Entre canciones, brindis y abanicos, las horas pasan a prisa durante una noche de Vela. Al filo de las tres de la mañana se hace el cambio de mayordomía y, quien se queda con el cargo (recibiendo de forma simbólica un ramo de flores), realiza con los asistentes un recorrido hasta su casa, desde donde empezará la fiesta el año entrante.
Los invitados al “puesto” de la familia Matus Gómez llenaron muy pronto todas las sillas disponibles. FOTO: OLLIN VELASCO
FESTEJAR PARA SOBREVIVIR
Bianni y Michael son hijos de Tomás Matus y ahora tienen la estafeta en sus manos. Fueron protagonistas de las tradicionales “regada” y “lavada de olla”, las fiestas adjuntas a cada Vela que se realizan los dos días siguientes.

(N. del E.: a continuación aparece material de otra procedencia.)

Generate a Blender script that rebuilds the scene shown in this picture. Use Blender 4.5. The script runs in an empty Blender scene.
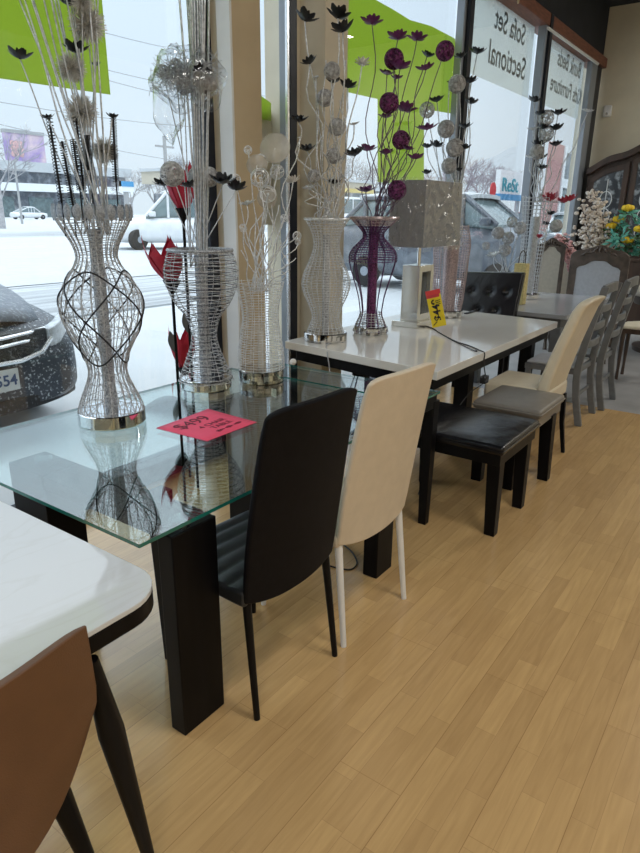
import bpy, bmesh, math, random
from mathutils import Vector, Matrix, noise
random.seed(7)
C = bpy.context.scene.collection
SC = bpy.context.scene
PI = math.pi
# ------------------------------------------------------------------ camera
EYE = Vector((0, 0, 1.6)); F = 640.0; CX, CY = 320.0, 426.5
_dn = Vector((300-CX, 2350-CY, F)).normalized()
_x = Vector((805-CX, 218-CY, F)); _x = (_x - _dn*_x.dot(_dn)).normalized()
_z = -_dn; _y = _z.cross(_x)
AX = (_x, _y, _z)                         # world axes in camera coordinates (right, down, forward)
def ray(u, v):
    d = Vector((u-CX, v-CY, F)); return Vector((_x.dot(d), _y.dot(d), _z.dot(d)))
def atz(u, v, z): d = ray(u, v); return EYE + d*((z-EYE.z)/d.z)
def aty(u, v, y): d = ray(u, v); return EYE + d*(y/d.y)
def atx(u, v, x): d = ray(u, v); return EYE + d*(x/d.x)
def depth(P):
    P = Vector(P)-EYE; return P.x*_x.z + P.y*_y.z + P.z*_z.z
cam = bpy.data.cameras.new('camera'); co = bpy.data.objects.new('camera', cam); C.objects.link(co)
cam.sensor_fit = 'HORIZONTAL'; cam.sensor_width = 36; cam.lens = 36.0; cam.clip_end = 600; cam.clip_start = .02
rt = Vector((_x.x, _y.x, _z.x)); up = -Vector((_x.y, _y.y, _z.y)); bk = -Vector((_x.z, _y.z, _z.z))
co.matrix_world = Matrix(((rt.x, up.x, bk.x, EYE.x), (rt.y, up.y, bk.y, EYE.y), (rt.z, up.z, bk.z, EYE.z), (0, 0, 0, 1)))
SC.camera = co
# ------------------------------------------------------------------ materials
MATS = {}
def mat(name, col, rough=.5, metal=0., var=0., scale=20., bump=0., bscale=60., spec=.5, stretch=None, col2=None, lo=.35, hi=.65, coat=0., emit=0., trans=0., alpha=1., sheen=0.):
    m = bpy.data.materials.new(name); m.use_nodes = True
    n = m.node_tree.nodes; l = m.node_tree.links; b = n['Principled BSDF']
    c = (*col, 1)
    b.inputs['Base Color'].default_value = c; b.inputs['Roughness'].default_value = rough
    b.inputs['Metallic'].default_value = metal; b.inputs['Specular IOR Level'].default_value = spec
    b.inputs['Coat Weight'].default_value = coat; b.inputs['Alpha'].default_value = alpha
    if emit: b.inputs['Emission Color'].default_value = c; b.inputs['Emission Strength'].default_value = emit
    if trans: b.inputs['Transmission Weight'].default_value = trans
    tc = n.new('ShaderNodeTexCoord'); mp = n.new('ShaderNodeMapping'); l.new(tc.outputs['Object'], mp.inputs['Vector'])
    if stretch: mp.inputs['Scale'].default_value = stretch
    if var or col2:
        t = n.new('ShaderNodeTexNoise'); t.inputs['Scale'].default_value = scale; t.inputs['Detail'].default_value = 4
        l.new(mp.outputs[0], t.inputs['Vector'])
        r = n.new('ShaderNodeValToRGB'); l.new(t.outputs['Fac'], r.inputs[0]); l.new(r.outputs[0], b.inputs['Base Color'])
        if col2 is None:
            a = tuple(max(0, x*(1-var)) for x in col); d = tuple(min(1, x*(1+var)) for x in col)
        else: a, d = col, col2
        r.color_ramp.elements[0].color = (*a, 1); r.color_ramp.elements[1].color = (*d, 1)
        r.color_ramp.elements[0].position = lo; r.color_ramp.elements[1].position = hi
    if bump:
        t2 = n.new('ShaderNodeTexNoise'); t2.inputs['Scale'].default_value = bscale; t2.inputs['Detail'].default_value = 3
        l.new(mp.outputs[0], t2.inputs['Vector'])
        bp = n.new('ShaderNodeBump'); bp.inputs['Strength'].default_value = bump; bp.inputs['Distance'].default_value = .01
        l.new(t2.outputs['Fac'], bp.inputs['Height']); l.new(bp.outputs[0], b.inputs['Normal'])
    MATS[name] = m; return m
def glass(name, tint, ior=1.5, rough=0.0, gcol=(1, 1, 1)):
    m = bpy.data.materials.new(name); m.use_nodes = True
    n = m.node_tree.nodes; l = m.node_tree.links; n.clear()
    o = n.new('ShaderNodeOutputMaterial'); mx = n.new('ShaderNodeMixShader'); tr = n.new('ShaderNodeBsdfTransparent'); gl = n.new('ShaderNodeBsdfGlossy')
    tr.inputs[0].default_value = (*tint, 1); gl.inputs['Roughness'].default_value = rough; gl.inputs['Color'].default_value = (*gcol, 1)
    ge = n.new('ShaderNodeNewGeometry'); mr = n.new('ShaderNodeMapRange'); fr = n.new('ShaderNodeFresnel')
    mr.inputs['To Min'].default_value = ior; mr.inputs['To Max'].default_value = 1/ior
    l.new(ge.outputs['Backfacing'], mr.inputs['Value']); l.new(mr.outputs[0], fr.inputs['IOR'])
    l.new(fr.outputs[0], mx.inputs[0]); l.new(tr.outputs[0], mx.inputs[1]); l.new(gl.outputs[0], mx.inputs[2]); l.new(mx.outputs[0], o.inputs[0])
    MATS[name] = m; return m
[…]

Ambos tienen un año, a partir de este mes, para perpetuar dignamente la tradición que empezó en el barrio gracias a su tatarabuela.
El pueblo entero espera que la ola de robos a mano armada y los asesinatos que asolan la región (y que este año hicieron a los visitantes de otras partes hospedarse en hoteles lo más cerca posible de la fiesta) cesen antes del próximo mayo.
A pesar de todo, no es sino hasta ver las flores que le dan identidad al pueblo, las amplias faldas que cubren los pasos firmes de sus mujeres, los olores únicos de su mercado, los murmullos en zapoteco que se levantan por doquier y los atardeceres que pintan de rojo sus palmeras, que alguien puede comprender una parte mínima de su mística cultura centenaria.
Los hijos de la familia Matus Gómez, recibiendo la mayordomía del año entrante. FOTO: OLLIN VELASCO
Hasta testificar que en Juchitán coexisten el cielo más diáfano y el infierno más ardiente, uno entiende por qué estas fiestas de Velas son, más que un lujo, una cuestión de supervivencia.
Los juchitecos trabajan durante un año para seguir solventándolas, por una sencilla razón: mantenerlas vivas los mantiene vivos a ellos también.